### [What is asked]
Identify the lines containing the word "from". Copy each one.

───

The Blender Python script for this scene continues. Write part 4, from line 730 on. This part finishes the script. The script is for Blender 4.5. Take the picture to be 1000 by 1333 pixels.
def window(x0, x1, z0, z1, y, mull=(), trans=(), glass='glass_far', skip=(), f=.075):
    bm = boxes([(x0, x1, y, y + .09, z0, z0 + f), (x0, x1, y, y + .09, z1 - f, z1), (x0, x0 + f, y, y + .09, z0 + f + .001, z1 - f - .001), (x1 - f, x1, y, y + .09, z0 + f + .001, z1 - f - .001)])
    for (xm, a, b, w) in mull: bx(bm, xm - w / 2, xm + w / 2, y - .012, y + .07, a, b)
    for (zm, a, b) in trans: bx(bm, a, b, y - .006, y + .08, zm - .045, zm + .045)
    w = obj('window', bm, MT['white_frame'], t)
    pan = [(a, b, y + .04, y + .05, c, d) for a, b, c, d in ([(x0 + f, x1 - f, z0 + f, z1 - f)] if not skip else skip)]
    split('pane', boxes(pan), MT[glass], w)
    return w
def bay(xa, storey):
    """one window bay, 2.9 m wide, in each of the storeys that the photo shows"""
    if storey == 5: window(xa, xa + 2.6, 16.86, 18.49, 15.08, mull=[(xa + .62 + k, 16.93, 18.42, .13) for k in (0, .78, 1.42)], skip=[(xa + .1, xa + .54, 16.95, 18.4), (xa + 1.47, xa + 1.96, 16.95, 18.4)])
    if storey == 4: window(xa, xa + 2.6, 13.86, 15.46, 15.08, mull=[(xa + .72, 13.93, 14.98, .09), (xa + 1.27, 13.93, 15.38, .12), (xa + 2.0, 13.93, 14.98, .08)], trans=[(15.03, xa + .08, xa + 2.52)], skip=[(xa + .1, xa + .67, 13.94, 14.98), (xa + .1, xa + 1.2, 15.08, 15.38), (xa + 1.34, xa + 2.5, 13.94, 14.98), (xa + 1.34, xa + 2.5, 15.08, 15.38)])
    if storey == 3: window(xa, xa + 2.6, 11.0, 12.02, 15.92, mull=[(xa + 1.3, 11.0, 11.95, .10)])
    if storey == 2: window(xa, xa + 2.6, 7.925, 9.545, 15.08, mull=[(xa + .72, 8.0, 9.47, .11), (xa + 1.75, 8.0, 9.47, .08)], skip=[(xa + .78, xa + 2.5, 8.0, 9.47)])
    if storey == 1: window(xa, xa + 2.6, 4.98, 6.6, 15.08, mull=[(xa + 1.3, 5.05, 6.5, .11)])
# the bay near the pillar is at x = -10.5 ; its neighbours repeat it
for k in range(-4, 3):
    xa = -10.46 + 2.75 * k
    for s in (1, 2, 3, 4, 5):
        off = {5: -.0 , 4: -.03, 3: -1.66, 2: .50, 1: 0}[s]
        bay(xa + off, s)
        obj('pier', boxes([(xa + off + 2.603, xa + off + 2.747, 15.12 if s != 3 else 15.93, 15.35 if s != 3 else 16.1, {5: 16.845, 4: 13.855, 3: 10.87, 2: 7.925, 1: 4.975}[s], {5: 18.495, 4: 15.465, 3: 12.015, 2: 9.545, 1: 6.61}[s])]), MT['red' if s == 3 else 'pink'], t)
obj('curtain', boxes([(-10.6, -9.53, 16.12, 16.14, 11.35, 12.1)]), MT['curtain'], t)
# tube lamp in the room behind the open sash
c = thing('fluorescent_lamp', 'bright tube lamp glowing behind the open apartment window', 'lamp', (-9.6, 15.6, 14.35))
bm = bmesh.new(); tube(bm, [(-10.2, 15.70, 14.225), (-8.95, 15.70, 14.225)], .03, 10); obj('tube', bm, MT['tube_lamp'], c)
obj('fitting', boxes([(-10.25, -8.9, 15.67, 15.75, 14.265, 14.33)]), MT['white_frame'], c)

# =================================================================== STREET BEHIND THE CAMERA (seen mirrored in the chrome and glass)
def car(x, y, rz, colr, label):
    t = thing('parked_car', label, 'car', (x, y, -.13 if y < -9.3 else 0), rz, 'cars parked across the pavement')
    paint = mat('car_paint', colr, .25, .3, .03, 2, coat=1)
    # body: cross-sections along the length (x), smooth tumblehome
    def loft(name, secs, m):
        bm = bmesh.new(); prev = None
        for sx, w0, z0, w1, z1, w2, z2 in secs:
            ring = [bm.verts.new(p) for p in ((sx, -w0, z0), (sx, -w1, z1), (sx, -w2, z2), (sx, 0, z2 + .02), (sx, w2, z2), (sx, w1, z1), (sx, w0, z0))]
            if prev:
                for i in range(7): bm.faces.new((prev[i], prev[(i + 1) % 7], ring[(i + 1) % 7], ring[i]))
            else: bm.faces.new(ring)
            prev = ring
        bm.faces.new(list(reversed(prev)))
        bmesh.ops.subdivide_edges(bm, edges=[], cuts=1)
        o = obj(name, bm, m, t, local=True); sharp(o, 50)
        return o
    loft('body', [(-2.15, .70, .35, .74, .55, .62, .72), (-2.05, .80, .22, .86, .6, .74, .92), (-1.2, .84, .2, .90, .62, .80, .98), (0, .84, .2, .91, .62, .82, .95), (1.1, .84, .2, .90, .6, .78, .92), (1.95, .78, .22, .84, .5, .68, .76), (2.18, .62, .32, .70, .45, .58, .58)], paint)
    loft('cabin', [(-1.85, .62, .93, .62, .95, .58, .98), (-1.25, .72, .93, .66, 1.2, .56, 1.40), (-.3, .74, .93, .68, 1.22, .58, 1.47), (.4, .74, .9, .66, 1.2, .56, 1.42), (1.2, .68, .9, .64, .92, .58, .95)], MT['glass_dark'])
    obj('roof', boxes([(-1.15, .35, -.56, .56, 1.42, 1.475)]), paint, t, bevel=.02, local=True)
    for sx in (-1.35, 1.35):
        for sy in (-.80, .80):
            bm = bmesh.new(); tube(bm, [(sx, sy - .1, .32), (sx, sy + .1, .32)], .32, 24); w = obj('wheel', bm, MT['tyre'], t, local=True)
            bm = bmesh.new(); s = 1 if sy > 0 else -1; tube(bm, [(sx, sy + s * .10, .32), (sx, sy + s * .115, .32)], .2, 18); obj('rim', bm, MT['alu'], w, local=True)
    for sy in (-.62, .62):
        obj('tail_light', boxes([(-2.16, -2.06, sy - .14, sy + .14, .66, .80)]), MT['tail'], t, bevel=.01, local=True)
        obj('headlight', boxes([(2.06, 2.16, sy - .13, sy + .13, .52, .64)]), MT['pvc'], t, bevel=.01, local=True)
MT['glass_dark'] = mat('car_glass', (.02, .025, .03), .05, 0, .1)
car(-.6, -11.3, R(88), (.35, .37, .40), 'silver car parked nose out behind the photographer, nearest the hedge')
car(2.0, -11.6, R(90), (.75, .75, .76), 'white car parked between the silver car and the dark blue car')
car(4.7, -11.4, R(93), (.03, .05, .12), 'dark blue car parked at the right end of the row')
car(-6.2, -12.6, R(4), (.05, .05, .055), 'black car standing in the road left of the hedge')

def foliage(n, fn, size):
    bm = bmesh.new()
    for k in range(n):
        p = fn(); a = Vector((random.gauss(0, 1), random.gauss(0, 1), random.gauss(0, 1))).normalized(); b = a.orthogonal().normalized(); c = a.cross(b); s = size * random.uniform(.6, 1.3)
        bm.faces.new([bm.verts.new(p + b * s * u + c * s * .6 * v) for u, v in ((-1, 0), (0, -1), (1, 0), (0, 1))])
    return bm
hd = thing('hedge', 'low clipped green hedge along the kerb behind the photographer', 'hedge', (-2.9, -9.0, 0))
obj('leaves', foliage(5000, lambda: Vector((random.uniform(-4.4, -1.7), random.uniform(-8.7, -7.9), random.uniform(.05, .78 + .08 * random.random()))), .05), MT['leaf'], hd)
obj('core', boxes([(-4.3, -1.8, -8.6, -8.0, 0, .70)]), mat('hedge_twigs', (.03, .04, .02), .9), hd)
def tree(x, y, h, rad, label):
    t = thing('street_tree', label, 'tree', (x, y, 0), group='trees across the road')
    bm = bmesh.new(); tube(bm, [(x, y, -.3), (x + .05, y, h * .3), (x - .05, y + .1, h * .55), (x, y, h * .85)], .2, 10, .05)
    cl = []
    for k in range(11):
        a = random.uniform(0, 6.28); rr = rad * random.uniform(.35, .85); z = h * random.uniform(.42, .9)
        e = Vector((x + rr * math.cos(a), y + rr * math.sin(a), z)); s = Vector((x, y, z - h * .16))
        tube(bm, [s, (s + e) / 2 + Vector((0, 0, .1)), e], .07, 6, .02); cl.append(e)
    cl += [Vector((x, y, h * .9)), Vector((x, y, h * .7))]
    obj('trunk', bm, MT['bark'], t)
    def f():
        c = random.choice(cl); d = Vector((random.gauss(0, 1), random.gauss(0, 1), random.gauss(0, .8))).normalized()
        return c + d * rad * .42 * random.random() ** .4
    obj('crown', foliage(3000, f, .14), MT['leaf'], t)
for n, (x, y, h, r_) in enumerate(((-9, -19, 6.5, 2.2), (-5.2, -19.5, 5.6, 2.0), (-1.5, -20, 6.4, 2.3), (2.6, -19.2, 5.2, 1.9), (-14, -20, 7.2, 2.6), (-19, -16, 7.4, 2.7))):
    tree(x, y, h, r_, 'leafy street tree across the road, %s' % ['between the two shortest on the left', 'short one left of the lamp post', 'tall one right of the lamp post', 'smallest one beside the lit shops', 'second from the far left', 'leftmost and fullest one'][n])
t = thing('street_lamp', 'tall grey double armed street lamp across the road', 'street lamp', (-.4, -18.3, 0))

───

### [Correct output]
The Blender Python script for this scene continues. Write part 4, from line 730 on. This part finishes the script. The script is for Blender 4.5. Take the picture to be 1000 by 1333 pixels.
    tree(x, y, h, r_, 'leafy street tree across the road, %s' % ['between the two shortest on the left', 'short one left of the lamp post', 'tall one right of the lamp post', 'smallest one beside the lit shops', 'second from the far left', 'leftmost and fullest one'][n])